小谷 源之助

小谷 源之助(Kodani Gennosuke)
1867(慶応3)~ 1930(昭和5)


1867(慶応3)年、安房郡根本村で小谷清三郎・たよ(屋号:金澤屋)の長男として生まれ、根本小学校卒業後、14歳で慶応義塾幼稚舎に入り3年間学び、引き続き慶応義塾の商法学校で2年間学び卒業しました。その後、1890(明治21)年に東京学館で商業簿記学を学び、海産物を取り扱う家業(金澤屋)を手伝いました。

1940(昭和15)年、在米日本人会が発行した『在米日本人史』には「野田は…採鮑業の有望なるに目を着け、井出と諮つて日本より専門家を呼び寄せる」との記載があります。米国カリフォルニア州モントレーの豊富なアワビに着目した野田(音三郎)や井出(百太郎)、森(俊肇)などはアワビ事業に関わり、また「農商務省では当時千葉県にゐた小谷源之助にこれを通じて渡米を促し」たといいますので、専門家であった小谷兄弟に依頼があったと思われます。

1897(明治30)年9月、源之助(30歳)は一足早く単身渡米し、モントレー近郊での状況調査をするとともに、仲治郎や男海士(あま)たちの受け入れ準備をしました。 そして、3か月後に渡米してきた弟仲治郎らとともに、モントレーでアワビ事業を創始しました。当初、男海士(あま)たちによる素潜り漁法でしたが、寒流で海水温の低さから後に器械式潜水漁法に変更することになります。器械式潜水漁法によるアワビ採取試験は、1878(明治11)年に安房郡根本村沖で、増田万吉によって日本で初めて行われました。それから約20年後、アメリカで初めて同漁法によるアワビ採取が行われたのです。

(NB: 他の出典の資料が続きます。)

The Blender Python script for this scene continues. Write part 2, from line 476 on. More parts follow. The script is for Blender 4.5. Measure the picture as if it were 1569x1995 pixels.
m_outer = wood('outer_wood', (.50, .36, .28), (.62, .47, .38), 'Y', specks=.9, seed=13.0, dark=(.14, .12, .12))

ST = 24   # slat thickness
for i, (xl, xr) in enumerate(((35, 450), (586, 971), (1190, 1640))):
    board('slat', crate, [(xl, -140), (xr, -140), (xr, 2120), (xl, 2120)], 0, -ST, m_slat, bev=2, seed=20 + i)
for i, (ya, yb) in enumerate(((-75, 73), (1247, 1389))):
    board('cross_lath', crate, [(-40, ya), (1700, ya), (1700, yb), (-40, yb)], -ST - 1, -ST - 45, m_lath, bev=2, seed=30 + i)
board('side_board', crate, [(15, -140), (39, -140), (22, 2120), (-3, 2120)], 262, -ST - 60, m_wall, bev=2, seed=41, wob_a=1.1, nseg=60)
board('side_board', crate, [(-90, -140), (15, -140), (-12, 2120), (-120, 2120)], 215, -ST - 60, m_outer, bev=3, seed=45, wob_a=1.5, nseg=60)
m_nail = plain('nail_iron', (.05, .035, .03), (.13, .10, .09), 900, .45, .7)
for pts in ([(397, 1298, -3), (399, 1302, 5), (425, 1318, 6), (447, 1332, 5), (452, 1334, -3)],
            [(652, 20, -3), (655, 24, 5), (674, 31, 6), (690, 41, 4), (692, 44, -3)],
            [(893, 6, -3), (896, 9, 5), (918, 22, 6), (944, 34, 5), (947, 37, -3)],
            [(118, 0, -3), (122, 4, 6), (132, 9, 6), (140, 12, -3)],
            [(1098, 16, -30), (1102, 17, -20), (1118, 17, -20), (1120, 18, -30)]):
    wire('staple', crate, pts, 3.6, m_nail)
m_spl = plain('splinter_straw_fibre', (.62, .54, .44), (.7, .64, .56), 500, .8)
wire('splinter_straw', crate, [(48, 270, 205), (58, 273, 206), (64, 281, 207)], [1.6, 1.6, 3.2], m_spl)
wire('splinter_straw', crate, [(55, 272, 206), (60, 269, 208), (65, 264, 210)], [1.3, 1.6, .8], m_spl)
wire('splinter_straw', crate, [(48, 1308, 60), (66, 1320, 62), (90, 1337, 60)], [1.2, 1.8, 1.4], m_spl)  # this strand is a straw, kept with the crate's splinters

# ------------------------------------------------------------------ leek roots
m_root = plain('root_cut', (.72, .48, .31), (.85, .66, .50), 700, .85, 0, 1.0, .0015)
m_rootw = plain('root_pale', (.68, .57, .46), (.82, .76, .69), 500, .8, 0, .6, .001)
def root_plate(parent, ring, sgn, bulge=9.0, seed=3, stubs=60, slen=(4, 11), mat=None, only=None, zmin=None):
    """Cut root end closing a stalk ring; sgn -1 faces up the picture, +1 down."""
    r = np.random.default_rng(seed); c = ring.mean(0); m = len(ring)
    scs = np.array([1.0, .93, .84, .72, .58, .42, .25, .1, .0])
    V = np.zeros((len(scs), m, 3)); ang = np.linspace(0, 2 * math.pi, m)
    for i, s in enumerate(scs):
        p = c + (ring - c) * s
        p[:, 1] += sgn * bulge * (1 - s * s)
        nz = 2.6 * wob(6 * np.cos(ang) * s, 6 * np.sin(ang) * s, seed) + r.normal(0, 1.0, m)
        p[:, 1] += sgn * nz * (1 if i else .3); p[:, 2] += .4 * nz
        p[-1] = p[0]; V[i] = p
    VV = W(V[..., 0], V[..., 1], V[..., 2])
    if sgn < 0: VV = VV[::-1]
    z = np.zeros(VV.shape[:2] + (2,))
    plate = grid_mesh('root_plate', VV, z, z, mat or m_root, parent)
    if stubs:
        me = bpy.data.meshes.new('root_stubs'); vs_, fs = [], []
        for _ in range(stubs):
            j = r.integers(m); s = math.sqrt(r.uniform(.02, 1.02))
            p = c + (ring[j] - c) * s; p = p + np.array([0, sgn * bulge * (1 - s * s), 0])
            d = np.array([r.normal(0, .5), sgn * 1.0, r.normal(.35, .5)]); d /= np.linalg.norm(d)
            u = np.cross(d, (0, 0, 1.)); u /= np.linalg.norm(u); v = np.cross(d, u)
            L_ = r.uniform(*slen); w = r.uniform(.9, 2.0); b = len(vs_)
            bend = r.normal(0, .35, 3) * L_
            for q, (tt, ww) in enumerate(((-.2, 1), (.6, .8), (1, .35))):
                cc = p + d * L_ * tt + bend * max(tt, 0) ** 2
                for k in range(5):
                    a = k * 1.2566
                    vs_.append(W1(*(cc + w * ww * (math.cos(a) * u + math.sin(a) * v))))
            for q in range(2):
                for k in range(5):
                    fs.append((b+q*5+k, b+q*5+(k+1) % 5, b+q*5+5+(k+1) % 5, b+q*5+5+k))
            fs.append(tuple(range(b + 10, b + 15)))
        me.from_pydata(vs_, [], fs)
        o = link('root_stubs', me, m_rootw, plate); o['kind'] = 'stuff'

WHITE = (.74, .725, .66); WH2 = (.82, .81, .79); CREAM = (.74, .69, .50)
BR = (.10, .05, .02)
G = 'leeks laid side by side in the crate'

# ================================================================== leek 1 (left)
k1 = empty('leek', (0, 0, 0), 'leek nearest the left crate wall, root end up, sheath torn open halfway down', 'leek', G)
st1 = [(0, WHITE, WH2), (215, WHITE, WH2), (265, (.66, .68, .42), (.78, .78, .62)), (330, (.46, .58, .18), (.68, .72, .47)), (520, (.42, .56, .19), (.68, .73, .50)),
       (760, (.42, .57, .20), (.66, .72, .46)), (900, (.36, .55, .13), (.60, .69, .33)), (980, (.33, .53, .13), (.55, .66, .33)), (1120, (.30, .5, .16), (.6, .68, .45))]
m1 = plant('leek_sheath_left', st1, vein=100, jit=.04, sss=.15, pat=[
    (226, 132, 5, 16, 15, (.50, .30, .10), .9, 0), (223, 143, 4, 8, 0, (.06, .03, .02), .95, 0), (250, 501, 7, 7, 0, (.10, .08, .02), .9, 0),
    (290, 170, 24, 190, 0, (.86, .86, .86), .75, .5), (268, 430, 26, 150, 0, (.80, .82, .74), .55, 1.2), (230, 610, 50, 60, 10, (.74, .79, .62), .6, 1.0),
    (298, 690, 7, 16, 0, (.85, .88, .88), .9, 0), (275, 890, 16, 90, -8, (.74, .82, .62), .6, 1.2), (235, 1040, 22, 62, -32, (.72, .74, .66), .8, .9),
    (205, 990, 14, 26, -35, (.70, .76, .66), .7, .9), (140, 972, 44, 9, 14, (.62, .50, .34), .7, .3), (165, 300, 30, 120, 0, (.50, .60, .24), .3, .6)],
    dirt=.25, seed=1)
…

『在米日本人史』によると1899(明治32)年頃、「野田と井出の協力作業は分裂し」たことで、「井出は資金がつづかづず…桑港の森肇の融資によって事業継続を図つたが遂に及ばず、ポイント・ロバスに於ける井出の採鮑業は森及び野田の協力者小谷の手にとつて経営」とあります。1902(明治35)年、日本人移民排斥という機運のなかで源之助は仲治郎とともに、大地主で投資家でもある米人のA.М.アレンとの共同事業で、アワビ缶詰を製造するポイントロボス缶詰会社を創立しました。同社の最盛期の水揚量は、カリフォルニア市場の75%を占めたとされています。

源之助はモントレー日本人会の会長を務めるとともに、教会への多額の寄付、植林の実施、生物学者の調査研究にも積極的に協力しました。日本からの文人墨客のために、敷地内にゲストハウスを建て、画家の竹久夢二や政治家の尾崎行雄が訪問し、皇族では朝香宮夫妻、高松宮夫妻が小谷たちの生活していたポイントロボスのホエラーズ湾を訪れました。 1930(昭和5)年7月、源之助の死後、息子の省三がアワビ事業を続けましたが、やがて缶詰会社は閉鎖されました。

1942(昭和17)年に妻の小谷ふくや省三らは、アリゾナ州ボストン強制収容所へ送られました。四男ユージンの妻ユリの実父である画家小圃千浦(おばた・ちうら)は、収容されたタンフォラン仮収容所内で美術学校を開き、収容者に夢と希望を与えました。

1994(平成6)年8月、源之助とその家族の功績をたたえ、州立公園内ポイントロボスの小谷家があった場所は「Kodani village」(コダニ・ビレッジ)と命名されました。